Littératures, arts, homosexualités : ce sous-titre explicite le propos. C’est dans ce cadre d’étude d’œuvres que sont éventuellement évoqués les thèmes et débats contemporains, artistiques, politiques, sociaux.
Littératures : elles fournissent l’essentiel des articles. Elles, car les époques ou les origines géographiques des écrits sont diverses, de textes anciens (littérature médiévale, « Le Mythe des géants sodomites de Patagonie dans les récits de voyage des chroniqueurs des Indes occidentales aux XVIe et XVIIe siècles », par Nicolas Balutet) aux romans allemands contemporains (Daniel Bengsch), du théâtre de Federico Garcia Lorca (N. Balutet) à « Littérature et société en Italie » (Francesco Gnerre).
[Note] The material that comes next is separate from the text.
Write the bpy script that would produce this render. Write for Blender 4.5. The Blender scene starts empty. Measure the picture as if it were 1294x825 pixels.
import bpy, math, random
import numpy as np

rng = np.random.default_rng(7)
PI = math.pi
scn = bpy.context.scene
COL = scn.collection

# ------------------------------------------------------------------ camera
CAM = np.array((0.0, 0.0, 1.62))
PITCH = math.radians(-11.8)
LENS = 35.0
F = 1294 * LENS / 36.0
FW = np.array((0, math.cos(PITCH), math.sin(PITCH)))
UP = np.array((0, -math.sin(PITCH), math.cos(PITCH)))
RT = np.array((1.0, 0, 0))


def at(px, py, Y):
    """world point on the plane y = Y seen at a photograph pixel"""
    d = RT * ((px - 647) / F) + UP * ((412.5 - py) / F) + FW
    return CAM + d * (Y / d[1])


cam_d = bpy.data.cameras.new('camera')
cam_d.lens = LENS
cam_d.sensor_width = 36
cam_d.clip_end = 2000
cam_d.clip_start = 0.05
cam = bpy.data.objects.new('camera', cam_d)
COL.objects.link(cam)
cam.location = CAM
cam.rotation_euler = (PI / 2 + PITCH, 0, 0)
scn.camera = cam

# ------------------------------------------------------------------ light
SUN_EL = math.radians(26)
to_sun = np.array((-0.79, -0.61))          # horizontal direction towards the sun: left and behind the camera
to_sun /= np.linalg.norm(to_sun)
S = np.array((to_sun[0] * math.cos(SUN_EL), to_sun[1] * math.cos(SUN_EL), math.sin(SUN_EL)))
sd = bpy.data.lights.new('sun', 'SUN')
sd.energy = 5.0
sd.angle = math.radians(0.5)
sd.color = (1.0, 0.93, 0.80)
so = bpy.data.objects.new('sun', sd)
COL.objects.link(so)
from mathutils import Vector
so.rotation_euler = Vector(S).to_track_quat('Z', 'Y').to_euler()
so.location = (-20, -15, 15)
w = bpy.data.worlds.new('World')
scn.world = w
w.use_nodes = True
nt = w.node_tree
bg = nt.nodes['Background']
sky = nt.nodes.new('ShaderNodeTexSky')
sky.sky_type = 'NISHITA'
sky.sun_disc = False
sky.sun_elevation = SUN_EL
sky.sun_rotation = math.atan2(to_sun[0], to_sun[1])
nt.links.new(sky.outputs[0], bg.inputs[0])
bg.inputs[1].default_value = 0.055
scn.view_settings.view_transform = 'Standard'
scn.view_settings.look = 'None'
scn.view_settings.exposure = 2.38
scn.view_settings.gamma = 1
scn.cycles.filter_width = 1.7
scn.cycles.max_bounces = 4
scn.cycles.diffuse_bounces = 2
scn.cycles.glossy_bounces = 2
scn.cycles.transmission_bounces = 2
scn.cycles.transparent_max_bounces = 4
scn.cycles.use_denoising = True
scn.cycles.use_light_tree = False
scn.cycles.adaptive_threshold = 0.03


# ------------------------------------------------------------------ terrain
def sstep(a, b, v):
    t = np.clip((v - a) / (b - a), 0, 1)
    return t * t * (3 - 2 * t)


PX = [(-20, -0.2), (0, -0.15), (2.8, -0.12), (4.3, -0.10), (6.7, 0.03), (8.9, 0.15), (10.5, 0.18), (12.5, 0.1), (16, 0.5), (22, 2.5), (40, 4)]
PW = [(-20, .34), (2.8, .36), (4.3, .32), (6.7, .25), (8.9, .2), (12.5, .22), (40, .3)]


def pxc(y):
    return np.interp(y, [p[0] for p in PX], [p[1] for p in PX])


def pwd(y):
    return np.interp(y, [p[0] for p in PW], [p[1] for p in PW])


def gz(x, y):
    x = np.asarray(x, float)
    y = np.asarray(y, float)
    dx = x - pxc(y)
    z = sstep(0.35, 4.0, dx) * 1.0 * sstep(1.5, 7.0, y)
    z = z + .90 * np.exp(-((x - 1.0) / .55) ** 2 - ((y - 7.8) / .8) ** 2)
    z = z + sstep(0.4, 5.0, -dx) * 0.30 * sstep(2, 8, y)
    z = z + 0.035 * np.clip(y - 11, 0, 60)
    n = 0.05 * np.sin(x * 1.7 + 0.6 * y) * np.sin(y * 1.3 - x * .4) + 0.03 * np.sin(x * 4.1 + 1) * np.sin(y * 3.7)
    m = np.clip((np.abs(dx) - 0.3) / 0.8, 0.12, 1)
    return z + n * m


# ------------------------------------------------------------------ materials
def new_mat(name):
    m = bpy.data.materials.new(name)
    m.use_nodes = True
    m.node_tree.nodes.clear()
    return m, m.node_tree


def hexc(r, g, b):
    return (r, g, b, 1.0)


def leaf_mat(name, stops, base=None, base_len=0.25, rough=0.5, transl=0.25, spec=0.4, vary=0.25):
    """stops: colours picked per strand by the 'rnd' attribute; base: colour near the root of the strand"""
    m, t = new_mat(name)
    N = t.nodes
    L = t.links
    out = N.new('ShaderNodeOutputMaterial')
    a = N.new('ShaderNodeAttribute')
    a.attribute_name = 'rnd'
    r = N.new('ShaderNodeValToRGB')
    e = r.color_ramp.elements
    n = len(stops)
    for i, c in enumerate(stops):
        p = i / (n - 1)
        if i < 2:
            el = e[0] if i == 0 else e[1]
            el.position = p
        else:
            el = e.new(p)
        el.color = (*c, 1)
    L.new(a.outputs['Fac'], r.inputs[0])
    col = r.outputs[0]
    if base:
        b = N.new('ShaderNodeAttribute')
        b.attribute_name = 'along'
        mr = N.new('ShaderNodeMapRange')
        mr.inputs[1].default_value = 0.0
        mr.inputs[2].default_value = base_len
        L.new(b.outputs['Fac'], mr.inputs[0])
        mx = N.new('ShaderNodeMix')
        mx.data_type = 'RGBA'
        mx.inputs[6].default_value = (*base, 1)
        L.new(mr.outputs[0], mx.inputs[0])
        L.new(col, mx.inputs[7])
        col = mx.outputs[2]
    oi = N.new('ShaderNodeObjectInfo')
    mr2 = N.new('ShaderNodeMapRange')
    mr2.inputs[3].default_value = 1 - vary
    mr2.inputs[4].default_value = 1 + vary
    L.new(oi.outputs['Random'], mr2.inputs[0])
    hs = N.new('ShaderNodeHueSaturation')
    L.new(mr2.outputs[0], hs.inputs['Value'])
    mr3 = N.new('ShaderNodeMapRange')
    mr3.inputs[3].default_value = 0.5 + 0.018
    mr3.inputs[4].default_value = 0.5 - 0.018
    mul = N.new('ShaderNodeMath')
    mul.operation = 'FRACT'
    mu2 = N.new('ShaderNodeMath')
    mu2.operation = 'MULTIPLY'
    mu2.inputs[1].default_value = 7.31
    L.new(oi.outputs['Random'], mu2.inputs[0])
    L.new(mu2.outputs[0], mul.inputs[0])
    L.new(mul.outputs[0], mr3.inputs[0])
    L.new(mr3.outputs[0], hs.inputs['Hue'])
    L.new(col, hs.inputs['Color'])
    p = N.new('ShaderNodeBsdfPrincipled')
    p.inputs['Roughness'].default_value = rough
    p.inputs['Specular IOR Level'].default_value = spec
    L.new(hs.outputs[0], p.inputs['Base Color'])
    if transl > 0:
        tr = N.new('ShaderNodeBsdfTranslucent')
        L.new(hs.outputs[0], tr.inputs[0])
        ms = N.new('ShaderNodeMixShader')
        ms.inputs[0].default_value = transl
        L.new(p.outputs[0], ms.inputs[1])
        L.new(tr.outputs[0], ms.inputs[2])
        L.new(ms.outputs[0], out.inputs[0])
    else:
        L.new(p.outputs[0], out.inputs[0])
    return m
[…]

Arts : la revue convoque les arts plastiques, peinture ou photographie, d’artistes contemporains (Michel Giliberti, Michel Guinot) ou d’aînés prestigieux (Herbert List, Francis Bacon) : la confrontation, même dans le cadre d’un entretien amical, peut être cruelle. Saluons toutefois la qualité des reproductions dans la deuxième livraison, de bon augure pour la suite. Quant au cinéma, il est l’objet d’un article de Sandeep Bakshi qui élargit encore l’horizon de Inverses en commentant « deux films du cinéma parallèle en Inde ». Cinéma et littératures donnent corps à la rubrique « Annuaires », recension des films et des livres – fictions, essais, biographies… – de l’année, où l’homosexualité apparaît comme thème ou comme motif. Le nombre des œuvres mentionnées prouverait à lui seul la pertinence du projet de cette revue. Certains titres sont commentés dans des « Résumés » dont le ton peut s’éloigner de l’érudition, des accents universitaires pour nous livrer simplement l’avis d’un lecteur, d’un spectateur.
Homosexualités : ici, le pluriel prend d’autant plus son sens. Pour rendre compte des diverses expériences et représentations qu’elles impliquent selon l’époque ou le lieu, des mises au point sont nécessaires, des définitions sont à préciser, des précautions sont à prendre, ce que ne manquent pas de faire la plupart des articles. Ce pluriel manque de voix de femmes, contributrices sollicitées ou auteures commentées, pour ne pas amputer de moitié ce pluriel, délaissant les homosexualités féminines (cependant, quatre chroniqueuses sur dix-huit auteurs interviennent dans les « Résumés » des rubriques « Annuaire » ; dans la dernière livraison, parmi les quatre-vingt-dix œuvres développées, une bonne part évoque ces situations au féminin).
La revue passe en deux numéros de 175 à 265 pages. Malgré une maquette austère, une couverture qui, sans tomber dans une esthétique queer, camp, kitsch ou autre, pourrait être plus accueillante, elle est très aérée et fait l’effort de l’illustration. Cette revue constitue donc une initiative de grand intérêt : l’importance de la recension contemporaine, ajoutée au terreau des œuvres antérieures, le prouve, offrant une mine de sujets de recherche.